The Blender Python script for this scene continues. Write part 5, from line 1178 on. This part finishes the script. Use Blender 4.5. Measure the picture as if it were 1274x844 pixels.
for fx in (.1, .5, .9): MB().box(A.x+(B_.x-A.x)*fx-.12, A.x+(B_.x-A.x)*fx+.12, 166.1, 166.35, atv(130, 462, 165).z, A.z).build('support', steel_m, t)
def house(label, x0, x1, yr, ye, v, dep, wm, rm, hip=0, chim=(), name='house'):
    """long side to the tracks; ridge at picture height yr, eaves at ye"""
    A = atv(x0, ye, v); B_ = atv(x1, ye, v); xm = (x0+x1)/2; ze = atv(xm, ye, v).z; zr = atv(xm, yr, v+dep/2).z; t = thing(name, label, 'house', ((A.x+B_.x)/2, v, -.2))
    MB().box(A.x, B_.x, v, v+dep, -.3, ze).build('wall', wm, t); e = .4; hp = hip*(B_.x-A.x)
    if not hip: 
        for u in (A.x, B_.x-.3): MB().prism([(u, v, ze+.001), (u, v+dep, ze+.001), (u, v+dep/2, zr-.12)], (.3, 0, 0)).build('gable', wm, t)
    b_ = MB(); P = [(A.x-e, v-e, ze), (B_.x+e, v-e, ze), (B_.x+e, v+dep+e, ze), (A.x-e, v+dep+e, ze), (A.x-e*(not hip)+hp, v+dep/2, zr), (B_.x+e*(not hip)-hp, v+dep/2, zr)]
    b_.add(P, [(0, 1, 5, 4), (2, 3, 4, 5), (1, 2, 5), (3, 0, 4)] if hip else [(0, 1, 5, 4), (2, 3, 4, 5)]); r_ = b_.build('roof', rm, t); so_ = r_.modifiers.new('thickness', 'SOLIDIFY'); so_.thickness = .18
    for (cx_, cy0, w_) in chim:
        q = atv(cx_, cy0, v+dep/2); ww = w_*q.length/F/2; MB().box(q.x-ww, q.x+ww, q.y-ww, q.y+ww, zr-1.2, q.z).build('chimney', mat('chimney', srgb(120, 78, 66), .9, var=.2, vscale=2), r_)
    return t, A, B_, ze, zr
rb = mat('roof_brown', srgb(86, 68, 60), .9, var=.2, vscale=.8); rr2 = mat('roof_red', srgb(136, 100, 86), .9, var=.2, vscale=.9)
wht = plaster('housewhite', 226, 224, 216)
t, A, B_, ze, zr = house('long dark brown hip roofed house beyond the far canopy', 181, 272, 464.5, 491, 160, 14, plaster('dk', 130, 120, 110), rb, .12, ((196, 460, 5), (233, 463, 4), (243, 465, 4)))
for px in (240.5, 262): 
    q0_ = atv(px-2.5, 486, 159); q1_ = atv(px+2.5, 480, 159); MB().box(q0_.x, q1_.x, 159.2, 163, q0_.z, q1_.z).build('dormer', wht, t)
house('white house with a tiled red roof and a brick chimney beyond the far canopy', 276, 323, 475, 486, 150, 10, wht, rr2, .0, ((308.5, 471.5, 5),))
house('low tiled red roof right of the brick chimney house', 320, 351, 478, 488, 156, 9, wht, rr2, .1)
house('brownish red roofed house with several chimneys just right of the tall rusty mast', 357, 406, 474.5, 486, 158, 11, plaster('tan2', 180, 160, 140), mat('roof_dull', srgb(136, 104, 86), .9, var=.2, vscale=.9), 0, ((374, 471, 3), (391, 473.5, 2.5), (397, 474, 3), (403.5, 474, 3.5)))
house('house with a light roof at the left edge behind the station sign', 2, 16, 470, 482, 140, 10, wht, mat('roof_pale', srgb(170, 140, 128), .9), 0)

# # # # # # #

_WHAT TO DO:_ Reproduce all of the material above word for word.

_OUTPUT BELOW:_
The Blender Python script for this scene continues. Write part 5, from line 1178 on. This part finishes the script. Use Blender 4.5. Measure the picture as if it were 1274x844 pixels.
for fx in (.1, .5, .9): MB().box(A.x+(B_.x-A.x)*fx-.12, A.x+(B_.x-A.x)*fx+.12, 166.1, 166.35, atv(130, 462, 165).z, A.z).build('support', steel_m, t)
def house(label, x0, x1, yr, ye, v, dep, wm, rm, hip=0, chim=(), name='house'):
    """long side to the tracks; ridge at picture height yr, eaves at ye"""
    A = atv(x0, ye, v); B_ = atv(x1, ye, v); xm = (x0+x1)/2; ze = atv(xm, ye, v).z; zr = atv(xm, yr, v+dep/2).z; t = thing(name, label, 'house', ((A.x+B_.x)/2, v, -.2))
    MB().box(A.x, B_.x, v, v+dep, -.3, ze).build('wall', wm, t); e = .4; hp = hip*(B_.x-A.x)
    if not hip: 
        for u in (A.x, B_.x-.3): MB().prism([(u, v, ze+.001), (u, v+dep, ze+.001), (u, v+dep/2, zr-.12)], (.3, 0, 0)).build('gable', wm, t)
    b_ = MB(); P = [(A.x-e, v-e, ze), (B_.x+e, v-e, ze), (B_.x+e, v+dep+e, ze), (A.x-e, v+dep+e, ze), (A.x-e*(not hip)+hp, v+dep/2, zr), (B_.x+e*(not hip)-hp, v+dep/2, zr)]
    b_.add(P, [(0, 1, 5, 4), (2, 3, 4, 5), (1, 2, 5), (3, 0, 4)] if hip else [(0, 1, 5, 4), (2, 3, 4, 5)]); r_ = b_.build('roof', rm, t); so_ = r_.modifiers.new('thickness', 'SOLIDIFY'); so_.thickness = .18
    for (cx_, cy0, w_) in chim:
        q = atv(cx_, cy0, v+dep/2); ww = w_*q.length/F/2; MB().box(q.x-ww, q.x+ww, q.y-ww, q.y+ww, zr-1.2, q.z).build('chimney', mat('chimney', srgb(120, 78, 66), .9, var=.2, vscale=2), r_)
    return t, A, B_, ze, zr
rb = mat('roof_brown', srgb(86, 68, 60), .9, var=.2, vscale=.8); rr2 = mat('roof_red', srgb(136, 100, 86), .9, var=.2, vscale=.9)
wht = plaster('housewhite', 226, 224, 216)
t, A, B_, ze, zr = house('long dark brown hip roofed house beyond the far canopy', 181, 272, 464.5, 491, 160, 14, plaster('dk', 130, 120, 110), rb, .12, ((196, 460, 5), (233, 463, 4), (243, 465, 4)))
for px in (240.5, 262): 
    q0_ = atv(px-2.5, 486, 159); q1_ = atv(px+2.5, 480, 159); MB().box(q0_.x, q1_.x, 159.2, 163, q0_.z, q1_.z).build('dormer', wht, t)
house('white house with a tiled red roof and a brick chimney beyond the far canopy', 276, 323, 475, 486, 150, 10, wht, rr2, .0, ((308.5, 471.5, 5),))
house('low tiled red roof right of the brick chimney house', 320, 351, 478, 488, 156, 9, wht, rr2, .1)
house('brownish red roofed house with several chimneys just right of the tall rusty mast', 357, 406, 474.5, 486, 158, 11, plaster('tan2', 180, 160, 140), mat('roof_dull', srgb(136, 104, 86), .9, var=.2, vscale=.9), 0, ((374, 471, 3), (391, 473.5, 2.5), (397, 474, 3), (403.5, 474, 3.5)))
house('house with a light roof at the left edge behind the station sign', 2, 16, 470, 482, 140, 10, wht, mat('roof_pale', srgb(170, 140, 128), .9), 0)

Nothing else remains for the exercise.